The Précieuses, who are usually associated with Molière's avowed caricatures and with the extravagances of Mlle. de Scudéry, but whose name, it must be remembered, Madame de Sévigné herself was proud to bear--insisted on a ceremonious gallantry from their suitors and friends, though it seems from the account given by Tallemant des Réaux that practical jokes of a mild kind were by no means excluded from the Hôtel de Rambouillet. They especially favoured an elaborate and quintessenced kind of colloquial and literary expression, imitated from Marini and Góngora, and then fashionable throughout Europe.

The immortal Précieuses ridicules of Molière was no doubt directly levelled not at the Hôtel de Rambouillet itself, but at the numerous coteries which in the course of years had sprung up in imitation of it.
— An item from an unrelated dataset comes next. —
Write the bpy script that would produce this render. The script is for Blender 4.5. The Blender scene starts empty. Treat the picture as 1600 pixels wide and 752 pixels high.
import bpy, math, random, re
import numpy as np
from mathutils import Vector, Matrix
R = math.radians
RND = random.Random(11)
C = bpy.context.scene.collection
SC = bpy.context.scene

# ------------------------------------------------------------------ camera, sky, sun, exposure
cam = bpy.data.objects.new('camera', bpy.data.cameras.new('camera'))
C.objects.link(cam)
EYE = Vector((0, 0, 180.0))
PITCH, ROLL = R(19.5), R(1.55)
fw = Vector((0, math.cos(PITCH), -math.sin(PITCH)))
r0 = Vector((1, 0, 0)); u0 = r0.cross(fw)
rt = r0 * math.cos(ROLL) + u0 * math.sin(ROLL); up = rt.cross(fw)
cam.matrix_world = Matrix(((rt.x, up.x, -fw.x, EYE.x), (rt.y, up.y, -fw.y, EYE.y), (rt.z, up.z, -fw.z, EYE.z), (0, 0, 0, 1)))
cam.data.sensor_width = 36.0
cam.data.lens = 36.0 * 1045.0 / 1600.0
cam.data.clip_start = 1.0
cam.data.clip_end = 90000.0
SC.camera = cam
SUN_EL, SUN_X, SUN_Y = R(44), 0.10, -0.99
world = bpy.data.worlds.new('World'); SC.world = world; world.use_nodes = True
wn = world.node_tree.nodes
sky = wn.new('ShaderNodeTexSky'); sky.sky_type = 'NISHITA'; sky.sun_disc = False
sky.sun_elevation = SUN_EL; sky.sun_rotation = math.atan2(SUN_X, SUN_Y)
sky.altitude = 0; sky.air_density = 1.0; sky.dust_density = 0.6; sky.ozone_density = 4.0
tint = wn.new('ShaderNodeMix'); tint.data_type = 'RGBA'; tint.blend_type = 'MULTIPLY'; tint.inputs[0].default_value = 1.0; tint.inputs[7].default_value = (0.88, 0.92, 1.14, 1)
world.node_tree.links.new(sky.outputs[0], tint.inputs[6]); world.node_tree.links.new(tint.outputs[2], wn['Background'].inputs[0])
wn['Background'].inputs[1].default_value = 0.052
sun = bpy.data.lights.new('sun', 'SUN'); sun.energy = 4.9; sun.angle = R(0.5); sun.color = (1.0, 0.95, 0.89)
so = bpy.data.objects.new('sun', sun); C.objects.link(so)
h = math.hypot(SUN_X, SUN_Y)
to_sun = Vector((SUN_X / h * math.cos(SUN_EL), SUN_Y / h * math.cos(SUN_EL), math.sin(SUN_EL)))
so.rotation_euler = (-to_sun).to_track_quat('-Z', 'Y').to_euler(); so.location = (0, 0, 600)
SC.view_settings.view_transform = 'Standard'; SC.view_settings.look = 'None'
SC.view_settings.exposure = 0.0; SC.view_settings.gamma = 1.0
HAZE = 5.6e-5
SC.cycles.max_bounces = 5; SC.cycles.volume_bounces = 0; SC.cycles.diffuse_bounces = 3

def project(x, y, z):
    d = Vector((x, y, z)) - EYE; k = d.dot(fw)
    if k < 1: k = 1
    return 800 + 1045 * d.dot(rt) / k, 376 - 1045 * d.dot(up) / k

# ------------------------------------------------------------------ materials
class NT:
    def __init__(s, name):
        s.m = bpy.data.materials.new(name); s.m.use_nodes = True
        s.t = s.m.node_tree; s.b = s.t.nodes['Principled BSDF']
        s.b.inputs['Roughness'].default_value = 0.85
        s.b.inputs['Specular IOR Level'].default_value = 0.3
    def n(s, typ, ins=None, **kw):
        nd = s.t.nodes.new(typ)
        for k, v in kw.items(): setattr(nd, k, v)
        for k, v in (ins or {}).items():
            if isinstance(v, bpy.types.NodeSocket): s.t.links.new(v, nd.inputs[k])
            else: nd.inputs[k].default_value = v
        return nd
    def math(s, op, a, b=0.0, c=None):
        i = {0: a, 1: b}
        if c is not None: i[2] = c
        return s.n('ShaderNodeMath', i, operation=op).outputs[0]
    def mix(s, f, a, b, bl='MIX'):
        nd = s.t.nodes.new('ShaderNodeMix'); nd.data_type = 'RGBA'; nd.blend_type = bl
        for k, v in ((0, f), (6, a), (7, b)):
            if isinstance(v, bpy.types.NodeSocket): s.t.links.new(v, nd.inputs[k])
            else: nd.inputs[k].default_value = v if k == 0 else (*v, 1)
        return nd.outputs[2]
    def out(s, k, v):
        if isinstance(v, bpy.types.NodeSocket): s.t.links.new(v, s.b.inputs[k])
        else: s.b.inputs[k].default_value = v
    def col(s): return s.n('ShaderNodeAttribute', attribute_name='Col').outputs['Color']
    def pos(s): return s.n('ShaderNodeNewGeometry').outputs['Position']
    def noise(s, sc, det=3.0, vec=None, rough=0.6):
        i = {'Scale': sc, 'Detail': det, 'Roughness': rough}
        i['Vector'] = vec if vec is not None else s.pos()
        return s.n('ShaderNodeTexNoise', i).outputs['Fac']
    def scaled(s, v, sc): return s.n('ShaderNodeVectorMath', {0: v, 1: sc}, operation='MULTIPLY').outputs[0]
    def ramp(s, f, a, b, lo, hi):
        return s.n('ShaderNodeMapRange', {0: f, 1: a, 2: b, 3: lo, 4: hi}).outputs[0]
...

But the satire did in truth touch the originators as well as the imitators,--the former more closely perhaps than they perceived. The Hôtel de Rambouillet continued open till the death of its mistress, but the troubles of the Fronde diminished its influence.

The chief original authorities respecting Madame de Rambouillet and her set are Tallemant des Réaux in his Historiettes, and Antoine Baudeau de Somaize in his Grand Dictionnaire des Précieuses (1660). Many later writers have treated the subject, notably Victor Cousin, La Societé française au xviieme siècle (2 vols., 1856), and CL Livet, Précieux et Précieuses ... (1859). There is an admirable edition (1875) of the Guirlande de Julie by O Uzanne.